Maybe I have spent too much time riding the Blue Line, but when I hear the word “maverick,” I think of a rapid-transit stop, not a Marblehead neighborhood.
The word first caught my attention as I was reading through the 2014 Marblehead Community-Wide Historic Preservation Survey Master Plan prepared by Larson Fisher Associates for the town’s Historical Commission.
The town’s Maverick neighborhood is bounded by Village Street to the north, the West Shore neighborhood to the northwest, the Reed’s Hill neighborhood to the west, the Wyman Woods neighborhood to the south, the Devereux neighborhood to the southeast, and Pleasant Street to the east.
Perhaps the most notable landmark in the Maverick neighborhood is the Veterans Memorial Middle School, which all but makes up the northeastern corner.
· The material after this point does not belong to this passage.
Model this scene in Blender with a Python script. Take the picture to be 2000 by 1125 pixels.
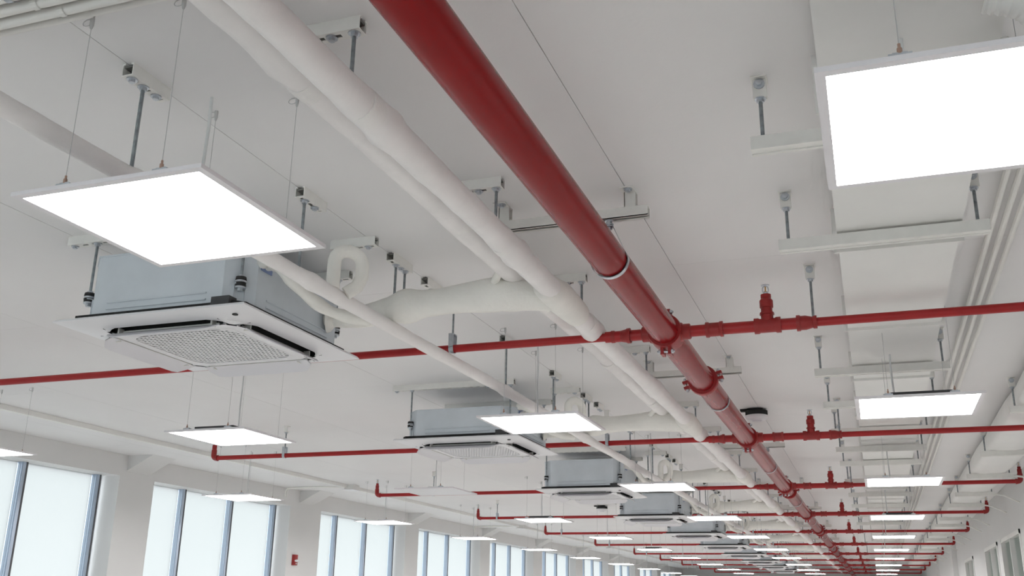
import bpy, math, random
from mathutils import Vector, Matrix
random.seed(7)
SC = bpy.context.scene
COL = SC.collection
for o in list(bpy.data.objects):
    bpy.data.objects.remove(o)

# ------------------------------------------------------------------ camera
H0 = 1.6                                   # eye height above the floor; all heights below are given relative to the eye
F_PX, YAW, PITCH, ROLL = 1913.2, -0.348734, 0.311401, 0.017316
def cam_axes():
    cy, sy = math.cos(YAW), math.sin(YAW)
    f0, r0, u0 = Vector((sy, cy, 0)), Vector((cy, -sy, 0)), Vector((0, 0, 1))
    f = f0 * math.cos(PITCH) + u0 * math.sin(PITCH)
    u = -f0 * math.sin(PITCH) + u0 * math.cos(PITCH)
    return r0 * math.cos(ROLL) + u * math.sin(ROLL), -r0 * math.sin(ROLL) + u * math.cos(ROLL), f
R_, U_, F_ = cam_axes()
cam = bpy.data.cameras.new('camera'); cam_o = bpy.data.objects.new('camera', cam); COL.objects.link(cam_o)
cam.sensor_width = 36.0; cam.lens = F_PX / 2000 * 36.0; cam.clip_end = 300; cam.clip_start = 0.05
m = Matrix.Identity(4)
for i in range(3):
    m[i][0], m[i][1], m[i][2] = R_[i], U_[i], -F_[i]
m[2][3] = H0
cam_o.matrix_world = m
SC.camera = cam_o

# ------------------------------------------------------------------ sky, exposure
w = bpy.data.worlds.new('daylight'); SC.world = w; w.use_nodes = True
bg = w.node_tree.nodes['Background']; bg.inputs[0].default_value = (0.92, 0.96, 1.0, 1); bg.inputs[1].default_value = 4.4
LED = 21.0
vs = SC.view_settings
vs.view_transform = 'Standard'; vs.look = 'None'; vs.gamma = 1.0; vs.exposure = 0.0; vs.use_curve_mapping = False
cy = SC.cycles
cy.max_bounces = 10; cy.diffuse_bounces = 7; cy.glossy_bounces = 4; cy.transmission_bounces = 6; cy.transparent_max_bounces = 8
cy.sample_clamp_indirect = 6.0; cy.caustics_reflective = False; cy.caustics_refractive = False
cy.use_denoising = True

# ------------------------------------------------------------------ materials
def srgb(r, g, b):
    return tuple(((c / 255) / 12.92 if c / 255 <= 0.04045 else ((c / 255 + 0.055) / 1.055) ** 2.4) for c in (r, g, b)) + (1,)
def mat(name, col, rough=0.5, metal=0.0, noise=0.0, nscale=6.0, bump=0.0, bscale=40.0, spec=0.5, coat=0.0, stretch=None):
    m = bpy.data.materials.new(name); m.use_nodes = True
    nt = m.node_tree; b = nt.nodes['Principled BSDF']
    b.inputs['Base Color'].default_value = col; b.inputs['Roughness'].default_value = rough; b.inputs['Metallic'].default_value = metal
    b.inputs['Specular IOR Level'].default_value = spec; b.inputs['Coat Weight'].default_value = coat; b.inputs['Coat Roughness'].default_value = 0.12
    tc = nt.nodes.new('ShaderNodeTexCoord'); mp = nt.nodes.new('ShaderNodeMapping')
    nt.links.new(tc.outputs['Object'], mp.inputs[0])
    if stretch: mp.inputs['Scale'].default_value = stretch
    if noise:
        n = nt.nodes.new('ShaderNodeTexNoise'); n.inputs['Scale'].default_value = nscale; n.inputs['Detail'].default_value = 4
        nt.links.new(mp.outputs[0], n.inputs['Vector'])
        r = nt.nodes.new('ShaderNodeMapRange'); r.inputs[1].default_value = 0.3; r.inputs[2].default_value = 0.7
        r.inputs[3].default_value = 1 - noise; r.inputs[4].default_value = 1 + noise
        nt.links.new(n.outputs[0], r.inputs[0])
        mx = nt.nodes.new('ShaderNodeMix'); mx.data_type = 'RGBA'; mx.blend_type = 'MULTIPLY'; mx.inputs[0].default_value = 1
        mx.inputs[6].default_value = col; nt.links.new(r.outputs[0], mx.inputs[7]); nt.links.new(mx.outputs[2], b.inputs['Base Color'])
    if bump:
        n = nt.nodes.new('ShaderNodeTexNoise'); n.inputs['Scale'].default_value = bscale; n.inputs['Detail'].default_value = 5
        nt.links.new(mp.outputs[0], n.inputs['Vector'])
        bp = nt.nodes.new('ShaderNodeBump'); bp.inputs['Strength'].default_value = bump; bp.inputs['Distance'].default_value = 0.01
        nt.links.new(n.outputs[0], bp.inputs['Height']); nt.links.new(bp.outputs[0], b.inputs['Normal'])
    return m
def emit(name, col, s):
    m = bpy.data.materials.new(name); m.use_nodes = True; nt = m.node_tree
    b = nt.nodes['Principled BSDF']; b.inputs['Base Color'].default_value = (.9, .9, .9, 1)
    b.inputs['Emission Color'].default_value = col; b.inputs['Emission Strength'].default_value = s
    return m
M = {}
M['ceil'] = mat('ceiling_paint', (.80, .79, .79, 1), .6, noise=.015, nscale=1.5, bump=.05, bscale=60)
M['gap'] = mat('joint_shadow_gap', (.55, .54, .52, 1), .9)
M['wall'] = mat('wall_paint', (.71, .705, .70, 1), .65, noise=.012, nscale=2, bump=.04, bscale=80)
M['floor'] = mat('floor_vinyl', (.60, .59, .575, 1), .4, noise=.06, nscale=1.2)
M['strut'] = mat('strut_white_paint', (.80, .79, .76, 1), .45, noise=.03, nscale=20)
M['strut_shade'] = mat('strut_inner_shade', (.20, .20, .19, 1), .6, metal=.3)  # dark colour standing in for shade inside the channels
M['zinc'] = mat('zinc_plated_steel', (.55, .58, .62, 1), .35, metal=.9, noise=.1, nscale=60)
M['rod'] = mat('galvanised_rod', (.30, .33, .35, 1), .5, metal=.6, noise=.25, nscale=40, bump=.5, bscale=300)
M['red'] = mat('red_gloss_enamel', (.26, .006, .008, 1), .22, noise=.06, nscale=5, spec=.13)
M['red_b'] = mat('red_branch_enamel', (.36, .012, .014, 1), .34, noise=.08, nscale=9, spec=.4)
M['red_f'] = mat('red_cast_fitting_enamel', (.30, .014, .014, 1), .42, noise=.08, nscale=25, bump=.1, bscale=80)
M['wrap'] = mat('white_wrapped_insulation', (.88, .855, .845, 1), .55, noise=.03, nscale=8, bump=.35, bscale=22)
M['wrap_d'] = mat('cream_taped_insulation', (.86, .845, .80, 1), .6, noise=.035, nscale=9, bump=.5, bscale=26)
M['tape'] = mat('white_wrapping_tape', (.88, .86, .84, 1), .5, bump=.35, bscale=50)
M['pvc'] = mat('cream_conduit_plastic', (.81, .80, .77, 1), .45, noise=.02, nscale=10)
M['galv'] = mat('galvanised_sheet', (.62, .665, .71, 1), .5, metal=.06, noise=.05, nscale=7)
M['fascia'] = mat('white_moulded_plastic', (.80, .795, .815, 1), .35)
M['flap'] = mat('pale_flap_plastic', (.72, .71, .74, 1), .4)
M['flap_in'] = mat('cream_vane_plastic', (.72, .71, .68, 1), .45)
M['black'] = mat('black_foam', (.014, .014, .014, 1), .8)
M['dark'] = mat('dark_grey_plastic', (.045, .045, .048, 1), .55)
M['filter'] = mat('filter_hole_shade', (.16, .155, .15, 1), .9)
M['blue'] = mat('blue_sealing_plate', (.22, .29, .50, 1), .5)
M['rubber'] = mat('black_rubber_mount', (.02, .02, .02, 1), .7)
M['lframe'] = mat('white_aluminium_frame', (.80, .775, .80, 1), .4)
M['led'] = emit('led_diffuser_lit', (1, .99, .98, 1), LED)
M['led_off'] = mat('led_diffuser_unlit', (.78, .78, .80, 1), .4)
M['wire'] = mat('steel_suspension_wire', (.55, .55, .55, 1), .5, metal=.3)
M['ferrule'] = mat('copper_ferrule', (.42, .27, .21, 1), .5)
M['cord'] = mat('white_power_cord', (.70, .71, .71, 1), .5)
M['alu'] = mat('anodised_aluminium', (.52, .60, .72, 1), .34, metal=.75)
M['alu_d'] = mat('dark_mullion_strip', (.10, .10, .11, 1), .5)
M['brass'] = mat('brass_fusible_link', (.55, .33, .12, 1), .35, metal=.8)
M['lens'] = mat('clear_strobe_lens', (.80, .80, .82, 1), .1, spec=.8)
M['white'] = mat('white_print', (.85, .85, .85, 1), .6)
M['duct'] = mat('white_painted_duct', (.80, .795, .775, 1), .5, noise=.02, nscale=4, bump=.06, bscale=10)
def blind_mat():
    m = bpy.data.materials.new('translucent_blind_fabric'); m.use_nodes = True; nt = m.node_tree
    for n in list(nt.nodes): nt.nodes.remove(n)
    out = nt.nodes.new('ShaderNodeOutputMaterial'); d = nt.nodes.new('ShaderNodeBsdfDiffuse'); t = nt.nodes.new('ShaderNodeBsdfTranslucent')
    tc = nt.nodes.new('ShaderNodeTexCoord'); wv = nt.nodes.new('ShaderNodeTexWave'); wv.inputs['Scale'].default_value = 60; wv.inputs['Distortion'].default_value = .6
    wv.bands_direction = 'Z'
    r = nt.nodes.new('ShaderNodeMapRange'); r.inputs[3].default_value = .37; r.inputs[4].default_value = .40
    nt.links.new(tc.outputs['Object'], wv.inputs['Vector']); nt.links.new(wv.outputs[1], r.inputs[0])
    cmb = nt.nodes.new('ShaderNodeCombineColor')
    for i in range(3): nt.links.new(r.outputs[0], cmb.inputs[i])
    nt.links.new(cmb.outputs[0], t.inputs[0]); d.inputs[0].default_value = (.5, .5, .5, 1)
    mx = nt.nodes.new('ShaderNodeMixShader'); mx.inputs[0].default_value = .62
    nt.links.new(d.outputs[0], mx.inputs[1]); nt.links.new(t.outputs[0], mx.inputs[2]); nt.links.new(mx.outputs[0], out.inputs[0])
    return m
M['blind'] = blind_mat()
def glass_mat():
    m = bpy.data.materials.new('window_glass'); m.use_nodes = True; nt = m.node_tree
    for n in list(nt.nodes): nt.nodes.remove(n)
    out = nt.nodes.new('ShaderNodeOutputMaterial'); t = nt.nodes.new('ShaderNodeBsdfTransparent'); g = nt.nodes.new('ShaderNodeBsdfGlossy')
    g.inputs['Roughness'].default_value = .02; t.inputs[0].default_value = (.94, .97, .96, 1)
    mx = nt.nodes.new('ShaderNodeMixShader'); mx.inputs[0].default_value = .07
    nt.links.new(t.outputs[0], mx.inputs[1]); nt.links.new(g.outputs[0], mx.inputs[2]); nt.links.new(mx.outputs[0], out.inputs[0])
    return m
M['glass'] = glass_mat()

# ------------------------------------------------------------------ mesh helpers
class MB:
    def __init__(s): s.v = []; s.f = []
    def add(s, v, f):
        b = len(s.v); s.v += [tuple(p) for p in v]; s.f += [tuple(i + b for i in q) for q in f]; return s
    def box(s, x0, y0, z0, x1, y1, z1):
        v = [(x0, y0, z0), (x1, y0, z0), (x1, y1, z0), (x0, y1, z0), (x0, y0, z1), (x1, y0, z1), (x1, y1, z1), (x0, y1, z1)]
        return s.add(v, [(0, 3, 2, 1), (4, 5, 6, 7), (0, 1, 5, 4), (1, 2, 6, 5), (2, 3, 7, 6), (3, 0, 4, 7)])
    def cbox(s, c, d):
        return s.box(c[0] - d[0] / 2, c[1] - d[1] / 2, c[2] - d[2] / 2, c[0] + d[0] / 2, c[1] + d[1] / 2, c[2] + d[2] / 2)
    def tube(s, pts, r, seg=12, caps=True, jit=0.0, rnd=None):
        pts = [Vector(p) for p in pts]; n = len(pts)
        rs = r if isinstance(r, (list, tuple)) else [r] * n
        T = []
        for i in range(n):
            t = (pts[min(i + 1, n - 1)] - pts[max(i - 1, 0)])
            if t.length < 1e-9:
                t = T[-1].copy() if T else next((q - pts[0] for q in pts[1:] if (q - pts[0]).length > 1e-9), Vector((0, 0, 1)))
            T.append(t.normalized())
        a = Vector((0, 0, 1)) if abs(T[0].z) < .9 else Vector((1, 0, 0))
        N = (a - T[0] * a.dot(T[0])).normalized()
        V = []
        for i in range(n):
            N = (N - T[i] * N.dot(T[i])).normalized(); B = T[i].cross(N)
            for k in range(seg):
                an = 2 * math.pi * k / seg
                rr = rs[i] * (1 + (rnd.uniform(-jit, jit) if rnd else 0))
                V.append(pts[i] + (N * math.cos(an) + B * math.sin(an)) * rr)
        Fc = []
        for i in range(n - 1):
            for k in range(seg):
                k2 = (k + 1) % seg
                Fc.append((i * seg + k, i * seg + k2, (i + 1) * seg + k2, (i + 1) * seg + k))
        if caps:
            Fc.append(tuple(range(seg))[::-1]); Fc.append(tuple((n - 1) * seg + k for k in range(seg)))
        return s.add(V, Fc)
    def prism(s, poly, z0, z1):
        n = len(poly)
        return s.add([(p[0], p[1], z0) for p in poly] + [(p[0], p[1], z1) for p in poly],
                     [tuple(range(n))[::-1], tuple(range(n, 2 * n))] + [(i, (i + 1) % n, n + (i + 1) % n, n + i) for i in range(n)])
    def mesh(s, name, material, smooth=True, angle=35):
        me = bpy.data.meshes.new(name); me.from_pydata(s.v, [], s.f); me.update()
        if smooth:
            me.polygons.foreach_set('use_smooth', [True] * len(me.polygons)); me.set_sharp_from_angle(angle=math.radians(angle))
        me.materials.append(material); return me
def ob(name, data, parent=None, loc=(0, 0, 0), rot=(0, 0, 0)):
    o = bpy.data.objects.new(name, data); COL.objects.link(o); o.location = loc; o.rotation_euler = rot
    if parent: o.parent = parent
    return o
def put(name, mb, material, parent=None, loc=(0, 0, 0), rot=(0, 0, 0), smooth=True, angle=35):
    return ob(name, mb.mesh(name, material, smooth, angle), parent, loc, rot)
def thing(name, label, cat, loc=(0, 0, 0), group=None, rotz=0):
    o = ob(name, None, None, (loc[0], loc[1], loc[2] + H0), (0, 0, rotz)); o.empty_display_size = .1
    o['label'] = label; o['category'] = cat
    if group: o['group'] = group
    return o
def tag(o, label, cat, group=None):
    o['label'] = label; o['category'] = cat
    if group: o['group'] = group
    return o
def dup(root, loc, label, group=None):
    r = root.copy(); COL.objects.link(r); r.location = (loc[0], loc[1], loc[2] + H0); r['label'] = label
    if group: r['group'] = group
    for ch in list(root.children):
        c = ch.copy(); COL.objects.link(c); c.parent = r
        for g in list(ch.children):
            d = g.copy(); COL.objects.link(d); d.parent = c
    return r
ORD = ['first', 'second', 'third', 'fourth', 'fifth', 'sixth', 'seventh', 'eighth', 'ninth', 'tenth', 'eleventh', 'twelfth',
       'thirteenth', 'fourteenth', 'fifteenth', 'sixteenth', 'seventeenth', 'eighteenth', 'nineteenth', 'twentieth',
       'twenty-first', 'twenty-second', 'twenty-third', 'twenty-fourth', 'twenty-fifth', 'twenty-sixth', 'twenty-seventh', 'twenty-eighth']
def arc(c, r, a0, a1, n, ax, ay):
    ax, ay, c = Vector(ax), Vector(ay), Vector(c)
    return [c + ax * (r * math.cos(math.radians(a0 + (a1 - a0) * i / n))) + ay * (r * math.sin(math.radians(a0 + (a1 - a0) * i / n))) for i in range(n + 1)]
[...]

Not to be overlooked, however, is the Rail Trail, which intersects in a triangular form at the center of the neighborhood.
Just like the Neck, the Maverick neighborhood was originally deemed unsuitable for development and most agriculture. The master plan states that the land was used primarily for “wood lots, pasturage, and other passive agricultural functions” because it was “uneven and boggy.”
By the creation of the 1912 atlas of Marblehead, the land in what is now the Maverick neighborhood had been divided into long tracts of land running perpendicular to Pleasant Street.
A plot of the Maverick neighborhood abutting Pleasant Street was owned by the town for its municipal farm. Today, the middle school stands where this farm once was.
The name Maverick comes from Moses Maverick, a man often nicknamed the “town father” or “father of Marblehead.” It is unknown when Maverick was born, but he and his wife died in 1685.
A section in “Register of Births, Marriages and Deaths in the Town of Marblehead, 1844 to 1850” titled “A Pedigree from Moses Maverick” details some of his life. The handwritten section begins, “Moses Maverick and Eunice his wife were among the first settlers in Marblehead.”
According to the document, they were also members of the First Church of Christ in Marblehead, which opened in 1684 with 54 members.
It continues, “Moses Maverick appears to have been the most distinguished character in the place, from its settlement to 1685. He was usually first on the list of ‘townsmen,’ as they were then called, discharged the duties of town clerk, and solemnized all the marriages ‘till 1685…”
If all this was true and he was such a stand-up guy, then I guess the Maverick neighborhood has a pretty good namesake.